┌─ EXTRACTED ENTRIES
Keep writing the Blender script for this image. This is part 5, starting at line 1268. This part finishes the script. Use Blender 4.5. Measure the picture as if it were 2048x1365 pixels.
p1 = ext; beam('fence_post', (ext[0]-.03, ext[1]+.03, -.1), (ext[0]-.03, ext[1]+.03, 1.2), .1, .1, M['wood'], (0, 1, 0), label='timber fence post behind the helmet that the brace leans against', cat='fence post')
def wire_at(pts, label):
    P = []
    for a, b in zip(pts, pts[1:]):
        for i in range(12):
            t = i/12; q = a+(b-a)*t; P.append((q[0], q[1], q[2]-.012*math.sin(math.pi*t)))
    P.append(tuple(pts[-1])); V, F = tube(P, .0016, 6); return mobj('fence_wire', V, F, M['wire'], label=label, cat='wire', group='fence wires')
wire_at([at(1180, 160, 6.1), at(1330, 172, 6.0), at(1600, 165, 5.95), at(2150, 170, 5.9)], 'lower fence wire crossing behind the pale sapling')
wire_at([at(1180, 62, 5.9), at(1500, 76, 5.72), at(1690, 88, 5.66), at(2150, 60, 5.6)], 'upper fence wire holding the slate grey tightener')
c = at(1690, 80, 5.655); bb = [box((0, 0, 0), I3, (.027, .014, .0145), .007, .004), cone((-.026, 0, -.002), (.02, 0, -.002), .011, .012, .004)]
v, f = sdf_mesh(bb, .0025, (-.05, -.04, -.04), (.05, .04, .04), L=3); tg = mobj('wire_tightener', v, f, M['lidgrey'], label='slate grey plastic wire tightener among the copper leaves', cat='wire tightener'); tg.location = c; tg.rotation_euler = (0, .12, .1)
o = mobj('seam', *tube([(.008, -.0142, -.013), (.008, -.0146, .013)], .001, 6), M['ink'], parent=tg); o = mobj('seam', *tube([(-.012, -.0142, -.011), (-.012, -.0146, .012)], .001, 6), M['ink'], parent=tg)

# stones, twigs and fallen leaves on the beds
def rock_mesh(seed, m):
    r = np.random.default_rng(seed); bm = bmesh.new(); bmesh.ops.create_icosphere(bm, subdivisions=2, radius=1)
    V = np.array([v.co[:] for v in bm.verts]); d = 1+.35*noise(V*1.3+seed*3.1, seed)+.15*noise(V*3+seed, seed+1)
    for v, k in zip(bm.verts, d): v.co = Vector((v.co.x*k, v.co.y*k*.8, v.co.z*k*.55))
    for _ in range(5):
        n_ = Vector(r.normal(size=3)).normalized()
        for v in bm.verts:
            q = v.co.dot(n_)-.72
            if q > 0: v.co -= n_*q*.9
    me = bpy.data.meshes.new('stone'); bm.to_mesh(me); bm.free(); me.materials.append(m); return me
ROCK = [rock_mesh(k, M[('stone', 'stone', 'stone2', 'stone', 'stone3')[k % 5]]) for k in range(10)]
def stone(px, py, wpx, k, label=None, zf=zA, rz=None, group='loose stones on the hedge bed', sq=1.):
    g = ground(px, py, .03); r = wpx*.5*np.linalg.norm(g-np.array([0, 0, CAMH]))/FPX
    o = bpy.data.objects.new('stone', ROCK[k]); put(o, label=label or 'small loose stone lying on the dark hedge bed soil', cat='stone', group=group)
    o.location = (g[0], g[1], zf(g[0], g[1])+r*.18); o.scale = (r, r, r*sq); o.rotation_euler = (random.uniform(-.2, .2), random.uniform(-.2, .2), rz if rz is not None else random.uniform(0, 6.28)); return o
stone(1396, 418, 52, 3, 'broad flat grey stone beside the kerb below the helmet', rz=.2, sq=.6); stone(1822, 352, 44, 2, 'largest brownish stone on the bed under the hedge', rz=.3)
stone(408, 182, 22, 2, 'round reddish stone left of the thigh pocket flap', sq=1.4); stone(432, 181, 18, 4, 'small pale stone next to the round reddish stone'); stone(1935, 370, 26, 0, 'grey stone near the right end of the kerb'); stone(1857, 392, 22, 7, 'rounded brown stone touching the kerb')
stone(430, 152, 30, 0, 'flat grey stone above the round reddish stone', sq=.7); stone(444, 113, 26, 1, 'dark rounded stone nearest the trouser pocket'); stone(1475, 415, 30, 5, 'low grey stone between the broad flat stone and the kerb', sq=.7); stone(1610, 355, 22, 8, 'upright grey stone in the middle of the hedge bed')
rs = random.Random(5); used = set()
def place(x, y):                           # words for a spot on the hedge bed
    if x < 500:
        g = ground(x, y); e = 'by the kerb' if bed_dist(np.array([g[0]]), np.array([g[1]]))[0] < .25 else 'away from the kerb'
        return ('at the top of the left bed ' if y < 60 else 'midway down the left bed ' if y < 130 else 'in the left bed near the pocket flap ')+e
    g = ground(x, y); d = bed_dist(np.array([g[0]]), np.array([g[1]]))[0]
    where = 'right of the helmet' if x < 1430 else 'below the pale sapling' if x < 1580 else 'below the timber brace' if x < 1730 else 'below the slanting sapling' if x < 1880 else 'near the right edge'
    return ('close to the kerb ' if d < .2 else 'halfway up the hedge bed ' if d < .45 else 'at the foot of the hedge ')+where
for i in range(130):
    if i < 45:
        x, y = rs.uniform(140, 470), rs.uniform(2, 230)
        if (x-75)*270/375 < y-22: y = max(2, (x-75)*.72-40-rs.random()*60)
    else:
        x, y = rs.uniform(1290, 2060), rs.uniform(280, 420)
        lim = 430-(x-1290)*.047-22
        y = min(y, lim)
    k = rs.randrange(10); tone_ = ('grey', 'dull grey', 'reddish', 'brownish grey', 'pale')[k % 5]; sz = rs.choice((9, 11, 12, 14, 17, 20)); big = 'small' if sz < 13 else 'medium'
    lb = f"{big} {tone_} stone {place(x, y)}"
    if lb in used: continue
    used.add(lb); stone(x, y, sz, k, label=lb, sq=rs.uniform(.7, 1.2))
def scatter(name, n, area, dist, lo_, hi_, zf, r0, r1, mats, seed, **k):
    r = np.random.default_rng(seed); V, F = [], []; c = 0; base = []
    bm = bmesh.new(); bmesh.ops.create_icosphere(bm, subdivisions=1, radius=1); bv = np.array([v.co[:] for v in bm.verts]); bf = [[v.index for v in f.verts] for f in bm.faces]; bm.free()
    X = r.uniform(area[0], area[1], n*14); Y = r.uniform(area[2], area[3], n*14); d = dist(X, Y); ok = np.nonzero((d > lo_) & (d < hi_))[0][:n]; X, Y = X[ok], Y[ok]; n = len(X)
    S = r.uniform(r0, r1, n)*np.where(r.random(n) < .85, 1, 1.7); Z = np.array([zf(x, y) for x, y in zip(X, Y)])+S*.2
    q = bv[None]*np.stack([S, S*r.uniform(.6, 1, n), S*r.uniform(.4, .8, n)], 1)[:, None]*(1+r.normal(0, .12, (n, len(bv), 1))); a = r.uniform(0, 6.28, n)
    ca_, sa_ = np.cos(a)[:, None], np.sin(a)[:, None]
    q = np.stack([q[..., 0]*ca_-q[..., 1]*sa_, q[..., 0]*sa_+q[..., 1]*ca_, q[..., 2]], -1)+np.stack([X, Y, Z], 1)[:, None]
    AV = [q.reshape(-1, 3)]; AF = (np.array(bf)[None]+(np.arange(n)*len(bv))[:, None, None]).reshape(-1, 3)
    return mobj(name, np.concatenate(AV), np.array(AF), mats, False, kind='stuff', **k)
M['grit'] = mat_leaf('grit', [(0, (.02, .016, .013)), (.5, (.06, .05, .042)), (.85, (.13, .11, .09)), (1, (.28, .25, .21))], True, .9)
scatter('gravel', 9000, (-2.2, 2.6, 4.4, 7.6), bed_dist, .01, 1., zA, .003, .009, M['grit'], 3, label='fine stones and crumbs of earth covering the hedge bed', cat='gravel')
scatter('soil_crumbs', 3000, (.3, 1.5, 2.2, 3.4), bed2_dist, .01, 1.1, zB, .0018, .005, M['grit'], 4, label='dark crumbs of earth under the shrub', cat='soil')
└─
┌─ EXTRACTED ENTRIES
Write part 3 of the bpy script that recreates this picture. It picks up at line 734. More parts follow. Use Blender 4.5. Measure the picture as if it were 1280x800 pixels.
└─
┌─ EXTRACTED ENTRIES
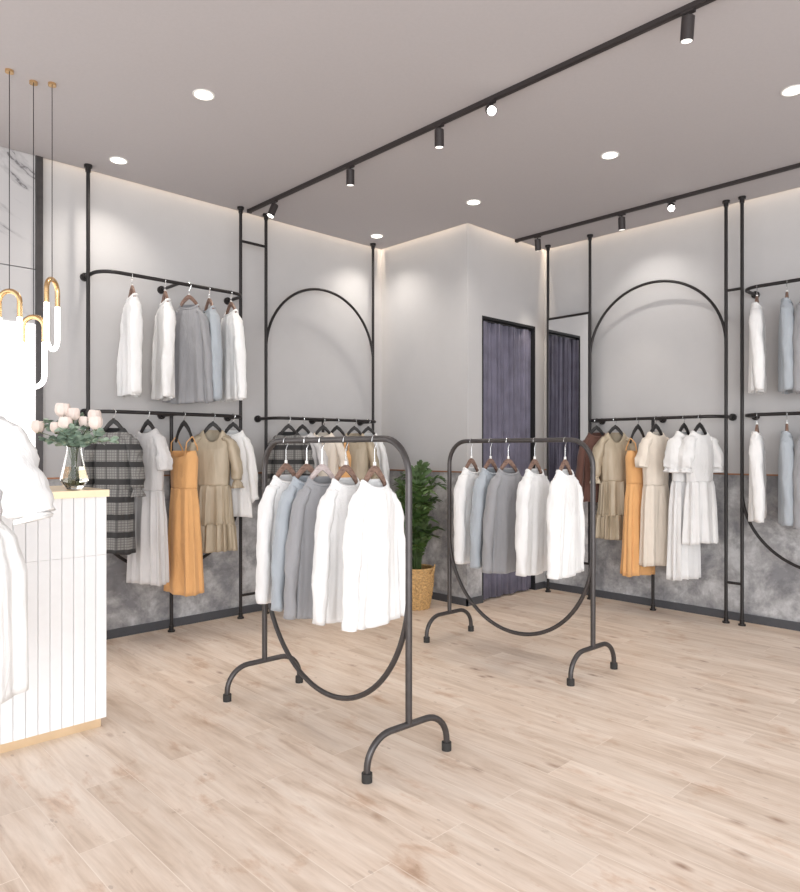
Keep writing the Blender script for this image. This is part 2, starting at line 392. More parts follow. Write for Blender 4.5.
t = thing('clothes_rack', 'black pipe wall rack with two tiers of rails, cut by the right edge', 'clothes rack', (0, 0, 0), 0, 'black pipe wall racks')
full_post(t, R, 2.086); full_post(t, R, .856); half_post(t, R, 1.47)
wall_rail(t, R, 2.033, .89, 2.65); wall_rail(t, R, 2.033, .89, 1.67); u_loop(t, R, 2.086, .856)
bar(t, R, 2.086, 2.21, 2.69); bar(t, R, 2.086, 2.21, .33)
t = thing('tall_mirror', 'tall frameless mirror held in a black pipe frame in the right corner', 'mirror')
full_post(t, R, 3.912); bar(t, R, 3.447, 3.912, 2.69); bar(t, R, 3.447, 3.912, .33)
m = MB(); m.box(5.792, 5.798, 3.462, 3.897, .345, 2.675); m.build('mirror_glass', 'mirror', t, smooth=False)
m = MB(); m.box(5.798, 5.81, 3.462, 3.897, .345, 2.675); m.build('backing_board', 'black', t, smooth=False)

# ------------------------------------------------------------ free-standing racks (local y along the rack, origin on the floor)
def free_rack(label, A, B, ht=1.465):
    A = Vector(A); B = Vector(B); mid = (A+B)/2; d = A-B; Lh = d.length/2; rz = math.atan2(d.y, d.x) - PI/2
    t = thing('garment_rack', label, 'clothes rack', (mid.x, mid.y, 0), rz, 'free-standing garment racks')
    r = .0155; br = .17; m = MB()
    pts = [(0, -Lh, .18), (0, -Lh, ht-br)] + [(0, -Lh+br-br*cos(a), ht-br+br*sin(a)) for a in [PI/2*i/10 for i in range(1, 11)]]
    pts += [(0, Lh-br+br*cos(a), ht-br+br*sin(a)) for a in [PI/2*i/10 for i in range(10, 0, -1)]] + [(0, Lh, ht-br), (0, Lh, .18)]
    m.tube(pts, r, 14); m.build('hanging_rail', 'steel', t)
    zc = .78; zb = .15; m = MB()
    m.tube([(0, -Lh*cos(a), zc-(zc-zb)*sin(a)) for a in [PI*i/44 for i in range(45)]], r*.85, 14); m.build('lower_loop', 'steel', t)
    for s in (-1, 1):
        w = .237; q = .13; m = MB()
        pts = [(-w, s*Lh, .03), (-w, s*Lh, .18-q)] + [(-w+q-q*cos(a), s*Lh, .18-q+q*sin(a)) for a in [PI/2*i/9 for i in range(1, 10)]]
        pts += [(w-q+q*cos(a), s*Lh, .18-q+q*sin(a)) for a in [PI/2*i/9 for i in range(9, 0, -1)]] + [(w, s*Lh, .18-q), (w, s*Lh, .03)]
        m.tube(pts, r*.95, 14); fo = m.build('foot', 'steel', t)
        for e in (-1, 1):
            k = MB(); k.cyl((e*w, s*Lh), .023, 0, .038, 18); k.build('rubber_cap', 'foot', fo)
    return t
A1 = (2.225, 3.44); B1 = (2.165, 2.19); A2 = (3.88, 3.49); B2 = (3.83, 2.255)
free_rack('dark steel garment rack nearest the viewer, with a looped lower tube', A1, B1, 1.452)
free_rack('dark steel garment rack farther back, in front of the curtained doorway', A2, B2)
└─
Scan the listing above and copy all lines containing the word "follow".

Write part 3 of the bpy script that recreates this picture. It picks up at line 734. More parts follow. Use Blender 4.5. Measure the picture as if it were 1280x800 pixels.
Keep writing the Blender script for this image. This is part 2, starting at line 392. More parts follow. Write for Blender 4.5.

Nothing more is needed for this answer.